Which is why I am very very pleasantly full now and also very slightly woozy! College Commem Feast was gorgeous as I suppose it must always be, and I think I had a far more convivial time this year -- less time to be stressed out about talking to Nobel Laureates and also I am probably far better at dealing with those four confusing glasses of alcohol and all the cutlery and all the standing up and sitting down and looking at ease with pomp and ceremony and laughing politely during speeches and making small talk with important old men. I chatted rather pleasantly to Profs Handley and Davidson (whose place names I have stolen as a memento!!) on my right and left about conservation, fish and fluid dynamics, China, archaeology, US vs UK PhDs, the number of years they have been to commemm feasts (40! have yet to beat Aaron Klug from last year), Darwin, David Attenborough, bilingualism, women in academia, how to name species in Latin, Malaysia, classics, etc. etc. etc.
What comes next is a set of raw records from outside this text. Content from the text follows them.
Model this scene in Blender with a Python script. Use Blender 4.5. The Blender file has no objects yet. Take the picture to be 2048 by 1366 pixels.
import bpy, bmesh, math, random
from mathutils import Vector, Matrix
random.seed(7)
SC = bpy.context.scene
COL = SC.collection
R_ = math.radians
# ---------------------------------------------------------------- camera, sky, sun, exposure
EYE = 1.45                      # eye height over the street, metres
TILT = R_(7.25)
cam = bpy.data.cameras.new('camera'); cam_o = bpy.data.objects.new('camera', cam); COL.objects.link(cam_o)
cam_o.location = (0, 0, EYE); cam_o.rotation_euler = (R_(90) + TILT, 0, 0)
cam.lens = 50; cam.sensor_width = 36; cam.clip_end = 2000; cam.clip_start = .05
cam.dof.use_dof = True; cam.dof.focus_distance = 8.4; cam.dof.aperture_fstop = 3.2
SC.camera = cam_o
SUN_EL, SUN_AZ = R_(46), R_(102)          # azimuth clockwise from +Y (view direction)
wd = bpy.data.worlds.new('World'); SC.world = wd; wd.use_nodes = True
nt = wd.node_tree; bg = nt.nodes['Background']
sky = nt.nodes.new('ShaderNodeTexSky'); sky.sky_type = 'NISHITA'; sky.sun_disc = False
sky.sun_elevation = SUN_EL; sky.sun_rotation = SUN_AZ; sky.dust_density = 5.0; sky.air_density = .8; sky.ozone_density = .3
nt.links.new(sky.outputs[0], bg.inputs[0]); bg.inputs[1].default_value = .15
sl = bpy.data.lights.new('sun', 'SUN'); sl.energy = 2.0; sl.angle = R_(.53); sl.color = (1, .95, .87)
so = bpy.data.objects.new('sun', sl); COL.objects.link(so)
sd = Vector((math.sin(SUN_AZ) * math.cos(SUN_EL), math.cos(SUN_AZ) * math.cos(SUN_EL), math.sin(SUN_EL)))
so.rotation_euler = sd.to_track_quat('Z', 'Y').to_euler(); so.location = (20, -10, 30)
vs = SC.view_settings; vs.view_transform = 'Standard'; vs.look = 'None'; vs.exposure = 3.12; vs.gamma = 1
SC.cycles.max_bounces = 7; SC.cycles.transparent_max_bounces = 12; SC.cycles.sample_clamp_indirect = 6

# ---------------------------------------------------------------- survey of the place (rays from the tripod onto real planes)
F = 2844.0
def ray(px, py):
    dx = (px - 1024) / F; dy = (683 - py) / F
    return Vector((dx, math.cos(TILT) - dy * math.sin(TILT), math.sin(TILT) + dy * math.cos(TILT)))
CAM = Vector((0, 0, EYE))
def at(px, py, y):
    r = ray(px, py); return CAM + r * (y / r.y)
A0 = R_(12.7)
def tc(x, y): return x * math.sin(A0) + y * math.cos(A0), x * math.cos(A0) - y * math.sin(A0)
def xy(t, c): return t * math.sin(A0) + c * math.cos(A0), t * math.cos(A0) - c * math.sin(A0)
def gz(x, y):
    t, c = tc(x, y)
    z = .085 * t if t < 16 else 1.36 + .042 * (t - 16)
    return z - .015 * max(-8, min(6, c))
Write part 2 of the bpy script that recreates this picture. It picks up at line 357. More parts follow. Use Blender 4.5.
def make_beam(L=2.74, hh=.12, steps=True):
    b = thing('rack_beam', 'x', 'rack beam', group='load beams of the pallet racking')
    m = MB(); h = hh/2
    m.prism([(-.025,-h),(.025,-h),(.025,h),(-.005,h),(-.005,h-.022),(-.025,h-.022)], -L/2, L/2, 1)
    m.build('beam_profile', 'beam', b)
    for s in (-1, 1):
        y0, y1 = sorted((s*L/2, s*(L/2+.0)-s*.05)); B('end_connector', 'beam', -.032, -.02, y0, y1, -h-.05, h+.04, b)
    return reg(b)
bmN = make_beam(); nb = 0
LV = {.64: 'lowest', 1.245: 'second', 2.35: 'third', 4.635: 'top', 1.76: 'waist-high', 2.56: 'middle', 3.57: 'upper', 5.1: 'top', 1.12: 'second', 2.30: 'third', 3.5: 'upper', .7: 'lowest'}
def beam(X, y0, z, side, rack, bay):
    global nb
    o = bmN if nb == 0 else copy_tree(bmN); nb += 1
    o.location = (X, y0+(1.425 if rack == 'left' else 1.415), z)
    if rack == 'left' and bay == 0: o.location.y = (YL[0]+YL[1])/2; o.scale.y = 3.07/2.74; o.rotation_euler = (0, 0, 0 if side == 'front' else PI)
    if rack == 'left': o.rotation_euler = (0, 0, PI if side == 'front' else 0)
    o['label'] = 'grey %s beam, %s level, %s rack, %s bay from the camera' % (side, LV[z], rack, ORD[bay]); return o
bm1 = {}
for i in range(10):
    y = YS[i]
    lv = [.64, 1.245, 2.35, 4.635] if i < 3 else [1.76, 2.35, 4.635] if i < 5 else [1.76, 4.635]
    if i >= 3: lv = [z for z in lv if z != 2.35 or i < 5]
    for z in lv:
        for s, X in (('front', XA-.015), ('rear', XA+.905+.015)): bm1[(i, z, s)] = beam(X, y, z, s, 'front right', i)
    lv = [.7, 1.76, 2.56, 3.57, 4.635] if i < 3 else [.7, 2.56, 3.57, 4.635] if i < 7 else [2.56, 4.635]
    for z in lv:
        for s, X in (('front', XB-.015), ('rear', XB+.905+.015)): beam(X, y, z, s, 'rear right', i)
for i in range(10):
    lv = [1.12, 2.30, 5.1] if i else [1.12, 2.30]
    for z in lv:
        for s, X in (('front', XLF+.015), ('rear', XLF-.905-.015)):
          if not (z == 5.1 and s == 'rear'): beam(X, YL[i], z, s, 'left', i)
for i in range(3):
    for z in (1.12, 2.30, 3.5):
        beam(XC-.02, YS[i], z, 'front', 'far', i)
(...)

I think my social skills are far more attuned to retired professors than Brits my age -- perhaps not quite so bad a thing?! I was lucky enough to be sitting at high table again where you get to exercise such rarified skills as talking about the world in general rather than Cambridge drinking holes and what one is doing over the next holidays, and also can now claim to have sat only 3 places away from the Master himself. (Although my sister chatted to Sir Michael Atiyah so I can't quite beat that!)

Also at the feast:
Toasts to the queen, the college benfactors, the master, etc.
The choir singing God Save The Queen, Pastime with good company (written by dear old Henry VIII himself, our founder), John Brown's Body -- I did not know they sing the same songs every year!
Speeches by the Rt Hon Oliver Letwin (son in law of the nice old bloke sitting next to me) -- tolerably funny, and the Master -- not so funny.

I came back from London just in time for the dinner, after a wonderful, wonderful, wonderful week with the Boyfriend mostly here in Cambridge ostensibly finishing off my term (I have had my last ever examinable lecture EVER, woo!) but really just spending many happy hours, well, being in love. I am such a sickening sap. But I know you will read this when you get home so what the hell. :)

Sunday, March 05, 2006

Huh.

So today was absolutely beautiful, still is. I woke sometime after noon, lazed around, talked to the boyfriend, refused to do my essay.

Thought I would go pay a visit to the duckies, I have missed them dearly, haven't been to see them properly since term started. (Also I had several pieces of stale bread in my room which I had to get rid of.) The walk there was peaceful, through the late afternoon shopping crowd, then down Portugal Place and across Jesus Green. Families playing football and collies fetching. Everything green and crisp and it seemed for a while that the Met Office mayn't have been quite so utterly stupid with deciding spring has already arrived. I love this town and it is so difficult to consider whether to be gung ho and young and must-see-more-of-this-world and uproot myself to America (albeit New England, so it is not as if I am going to Texas; I'm not sure any force could make me spend 5 years in Texas actually), or just stay here in lovely old decrepit England with the ducks et al.

The ducks didn't want any of my stale bread! :| I watched them a while, but not long before coming back. Rejection from poultry is hard to take.